WHAT THIS TASK INVOLVES:
Copy out the material below in full, but not its images.

DATASET CONTENT:

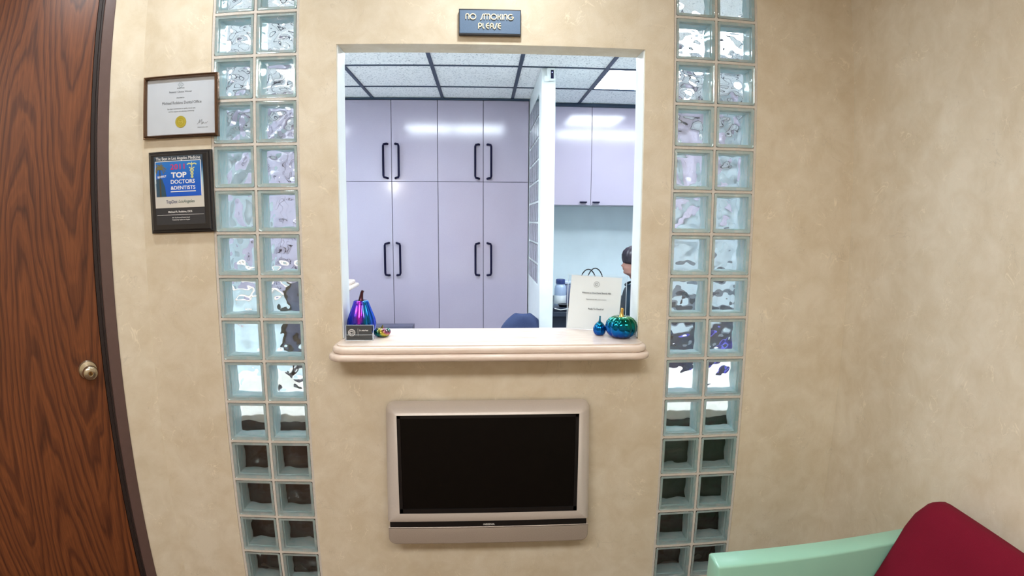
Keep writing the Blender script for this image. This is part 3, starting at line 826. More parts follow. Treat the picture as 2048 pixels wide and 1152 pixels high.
bm = bmesh.new(); prism(bm, rrect(X0 + 0.001, 0.334 - 0.605, X1 - 0.001, 0.4035 - 0.605, 0, rs=(0.026, 0.026, 0.003, 0.003)), -0.080, -0.02)
es = [e for e in bm.edges if all(abs(v.co.y + 0.080) < 1e-5 for v in e.verts)]
bmesh.ops.bevel(bm, geom=es, offset=0.005, segments=3, profile=0.5, affect='EDGES')
link('speaker_bar', bm, t, M_SILVER2, smooth=30)

# ------------------------------------------------------------------ things on the marble ledge
ZS = 1.0832
def iridescent(name, stops, axis_scale, rough=0.12, twist=0.6, shift=0.0):
    """oil-slick glaze: colour bands fixed on the thing itself, plus the noise of the glaze"""
    mt = mat(name, (40, 60, 120), rough, metal=0.9); n = NT(mt); b = n.n['Principled BSDF']
    sp = n.add('ShaderNodeSeparateXYZ'); co = n.coords(); n.link(co, sp.inputs[0])
    f = n.math('ADD', n.math('MULTIPLY', sp.outputs[2], axis_scale), shift)
    f = n.math('ADD', f, n.math('MULTIPLY', sp.outputs[0], twist * 9)); f = n.math('ADD', f, n.math('MULTIPLY', n.noise(co, 22, 2), 0.35))
    n.link(n.ramp(f, stops), b.inputs['Base Color']); return mt
def gourd_like(name, loc, label, prof, stem, mbody, mstem, ribs, depth, seg=96):
    t = thing(name, loc, label, 'pumpkin')
    bm = bmesh.new(); lathe(bm, prof, seg, ribs, depth); bmesh.ops.recalc_face_normals(bm, faces=bm.faces)
    link('body', bm, t, mbody, smooth=True)
    bm = bmesh.new(); tube(bm, [p for p, r in stem], [r for p, r in stem], 10); link('stem', bm, t, mstem, smooth=50)
    return t
BLUEV = iridescent('blue_violet_glaze', [(0.0, s2l((20, 50, 140))), (0.25, s2l((30, 60, 190))), (0.40, s2l((90, 60, 200))), (0.50, s2l((180, 44, 190))), (0.58, s2l((70, 50, 180))), (0.68, s2l((10, 96, 130))), (0.82, s2l((30, 80, 190))), (1.0, s2l((90, 40, 160)))], 0.8, 0.14, 0.9, 0.27)
gourd_like('gourd', (-0.490, 0.065, ZS), 'tall blue and violet glazed ceramic gourd at the left end of the ledge',
           [(0.0, 0.0), (0.032, 0.0), (0.043, 0.012), (0.050, 0.028), (0.0525, 0.044), (0.050, 0.060), (0.044, 0.078), (0.037, 0.096), (0.031, 0.112), (0.0275, 0.122), (0.0265, 0.127), (0.022, 0.1295), (0.010, 0.127), (0.0, 0.126)],
           [((0, 0, 0.124), 0.0135), ((0.0, 0, 0.134), 0.0085), ((0.002, 0, 0.148), 0.0065), ((0.004, 0, 0.158), 0.0055), ((0.008, 0, 0.165), 0.0050)],
           BLUEV, mat('dark_bronze_stem', (70, 36, 46), 0.25, metal=0.8), 14, 0.13)
RAIN = iridescent('rainbow_glaze', [(0.0, s2l((20, 50, 110))), (0.3, s2l((30, 120, 110))), (0.5, s2l((190, 180, 60))), (0.68, s2l((150, 70, 110))), (0.85, s2l((40, 120, 90))), (1.0, s2l((20, 90, 160)))], 14.0, 0.12, 1.2)
gourd_like('mini_pumpkin', (-0.412, 0.042, ZS), 'small flat rainbow glazed pumpkin beside the business card holder',
           [(0.0, 0.001), (0.016, 0.0), (0.026, 0.005), (0.0315, 0.014), (0.030, 0.023), (0.023, 0.030), (0.012, 0.0325), (0.004, 0.030), (0.0, 0.029)],
           [((0, 0, 0.028), 0.0045), ((0.001, 0, 0.036), 0.0030), ((0.003, 0, 0.042), 0.0026)], RAIN, mat('olive_metal', (120, 116, 60), 0.3, metal=0.8), 10, 0.12)
TEAL = iridescent('green_blue_glaze', [(0.0, s2l((70, 30, 90))), (0.12, s2l((30, 60, 160))), (0.35, s2l((10, 96, 170))), (0.58, s2l((6, 104, 122))), (0.78, s2l((14, 112, 84))), (0.92, s2l((90, 146, 60))), (1.0, s2l((60, 130, 80)))], 8.5, 0.10, 0.25)
gourd_like('pumpkin', (0.454, 0.006, ZS), 'round green and blue glazed pumpkin with gold stem at the right end of the ledge',
           [(0.0, 0.004), (0.014, 0.001), (0.032, 0.002), (0.048, 0.011), (0.0565, 0.026), (0.0580, 0.042), (0.054, 0.058), (0.043, 0.071), (0.028, 0.078), (0.014, 0.078), (0.006, 0.074), (0.0, 0.073)],
           [((0, 0, 0.070), 0.013), ((0, 0, 0.082), 0.0075), ((0.001, 0, 0.094), 0.0052), ((0.002, 0, 0.104), 0.0056), ((0.003, 0, 0.1065), 0.0050)],
           TEAL, mat('gold_stem', (206, 170, 96), 0.25, metal=0.9), 12, 0.10)
gourd_like('mini_gourd', (0.383, 0.046, ZS), 'small teal glazed gourd in front of the white check-in sign',
           [(0.0, 0.001), (0.012, 0.0), (0.019, 0.005), (0.0235, 0.015), (0.0235, 0.026), (0.019, 0.037), (0.013, 0.045), (0.007, 0.050), (0.0, 0.052)],
           [((0, 0, 0.050), 0.0050), ((0.0005, 0, 0.060), 0.0032), ((0.001, 0, 0.072), 0.0026)], TEAL, mat('teal_metal', (40, 120, 150), 0.3, metal=0.8), 10, 0.10)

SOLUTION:
Keep writing the Blender script for this image. This is part 3, starting at line 826. More parts follow. Treat the picture as 2048 pixels wide and 1152 pixels high.
bm = bmesh.new(); prism(bm, rrect(X0 + 0.001, 0.334 - 0.605, X1 - 0.001, 0.4035 - 0.605, 0, rs=(0.026, 0.026, 0.003, 0.003)), -0.080, -0.02)
es = [e for e in bm.edges if all(abs(v.co.y + 0.080) < 1e-5 for v in e.verts)]
bmesh.ops.bevel(bm, geom=es, offset=0.005, segments=3, profile=0.5, affect='EDGES')
link('speaker_bar', bm, t, M_SILVER2, smooth=30)

# ------------------------------------------------------------------ things on the marble ledge
ZS = 1.0832
def iridescent(name, stops, axis_scale, rough=0.12, twist=0.6, shift=0.0):
    """oil-slick glaze: colour bands fixed on the thing itself, plus the noise of the glaze"""
    mt = mat(name, (40, 60, 120), rough, metal=0.9); n = NT(mt); b = n.n['Principled BSDF']
    sp = n.add('ShaderNodeSeparateXYZ'); co = n.coords(); n.link(co, sp.inputs[0])
    f = n.math('ADD', n.math('MULTIPLY', sp.outputs[2], axis_scale), shift)
    f = n.math('ADD', f, n.math('MULTIPLY', sp.outputs[0], twist * 9)); f = n.math('ADD', f, n.math('MULTIPLY', n.noise(co, 22, 2), 0.35))
    n.link(n.ramp(f, stops), b.inputs['Base Color']); return mt
def gourd_like(name, loc, label, prof, stem, mbody, mstem, ribs, depth, seg=96):
    t = thing(name, loc, label, 'pumpkin')
    bm = bmesh.new(); lathe(bm, prof, seg, ribs, depth); bmesh.ops.recalc_face_normals(bm, faces=bm.faces)
    link('body', bm, t, mbody, smooth=True)
    bm = bmesh.new(); tube(bm, [p for p, r in stem], [r for p, r in stem], 10); link('stem', bm, t, mstem, smooth=50)
    return t
BLUEV = iridescent('blue_violet_glaze', [(0.0, s2l((20, 50, 140))), (0.25, s2l((30, 60, 190))), (0.40, s2l((90, 60, 200))), (0.50, s2l((180, 44, 190))), (0.58, s2l((70, 50, 180))), (0.68, s2l((10, 96, 130))), (0.82, s2l((30, 80, 190))), (1.0, s2l((90, 40, 160)))], 0.8, 0.14, 0.9, 0.27)
gourd_like('gourd', (-0.490, 0.065, ZS), 'tall blue and violet glazed ceramic gourd at the left end of the ledge',
           [(0.0, 0.0), (0.032, 0.0), (0.043, 0.012), (0.050, 0.028), (0.0525, 0.044), (0.050, 0.060), (0.044, 0.078), (0.037, 0.096), (0.031, 0.112), (0.0275, 0.122), (0.0265, 0.127), (0.022, 0.1295), (0.010, 0.127), (0.0, 0.126)],
           [((0, 0, 0.124), 0.0135), ((0.0, 0, 0.134), 0.0085), ((0.002, 0, 0.148), 0.0065), ((0.004, 0, 0.158), 0.0055), ((0.008, 0, 0.165), 0.0050)],
           BLUEV, mat('dark_bronze_stem', (70, 36, 46), 0.25, metal=0.8), 14, 0.13)
RAIN = iridescent('rainbow_glaze', [(0.0, s2l((20, 50, 110))), (0.3, s2l((30, 120, 110))), (0.5, s2l((190, 180, 60))), (0.68, s2l((150, 70, 110))), (0.85, s2l((40, 120, 90))), (1.0, s2l((20, 90, 160)))], 14.0, 0.12, 1.2)
gourd_like('mini_pumpkin', (-0.412, 0.042, ZS), 'small flat rainbow glazed pumpkin beside the business card holder',
           [(0.0, 0.001), (0.016, 0.0), (0.026, 0.005), (0.0315, 0.014), (0.030, 0.023), (0.023, 0.030), (0.012, 0.0325), (0.004, 0.030), (0.0, 0.029)],
           [((0, 0, 0.028), 0.0045), ((0.001, 0, 0.036), 0.0030), ((0.003, 0, 0.042), 0.0026)], RAIN, mat('olive_metal', (120, 116, 60), 0.3, metal=0.8), 10, 0.12)
TEAL = iridescent('green_blue_glaze', [(0.0, s2l((70, 30, 90))), (0.12, s2l((30, 60, 160))), (0.35, s2l((10, 96, 170))), (0.58, s2l((6, 104, 122))), (0.78, s2l((14, 112, 84))), (0.92, s2l((90, 146, 60))), (1.0, s2l((60, 130, 80)))], 8.5, 0.10, 0.25)
gourd_like('pumpkin', (0.454, 0.006, ZS), 'round green and blue glazed pumpkin with gold stem at the right end of the ledge',
           [(0.0, 0.004), (0.014, 0.001), (0.032, 0.002), (0.048, 0.011), (0.0565, 0.026), (0.0580, 0.042), (0.054, 0.058), (0.043, 0.071), (0.028, 0.078), (0.014, 0.078), (0.006, 0.074), (0.0, 0.073)],
           [((0, 0, 0.070), 0.013), ((0, 0, 0.082), 0.0075), ((0.001, 0, 0.094), 0.0052), ((0.002, 0, 0.104), 0.0056), ((0.003, 0, 0.1065), 0.0050)],
           TEAL, mat('gold_stem', (206, 170, 96), 0.25, metal=0.9), 12, 0.10)
gourd_like('mini_gourd', (0.383, 0.046, ZS), 'small teal glazed gourd in front of the white check-in sign',
           [(0.0, 0.001), (0.012, 0.0), (0.019, 0.005), (0.0235, 0.015), (0.0235, 0.026), (0.019, 0.037), (0.013, 0.045), (0.007, 0.050), (0.0, 0.052)],
           [((0, 0, 0.050), 0.0050), ((0.0005, 0, 0.060), 0.0032), ((0.001, 0, 0.072), 0.0026)], TEAL, mat('teal_metal', (40, 120, 150), 0.3, metal=0.8), 10, 0.10)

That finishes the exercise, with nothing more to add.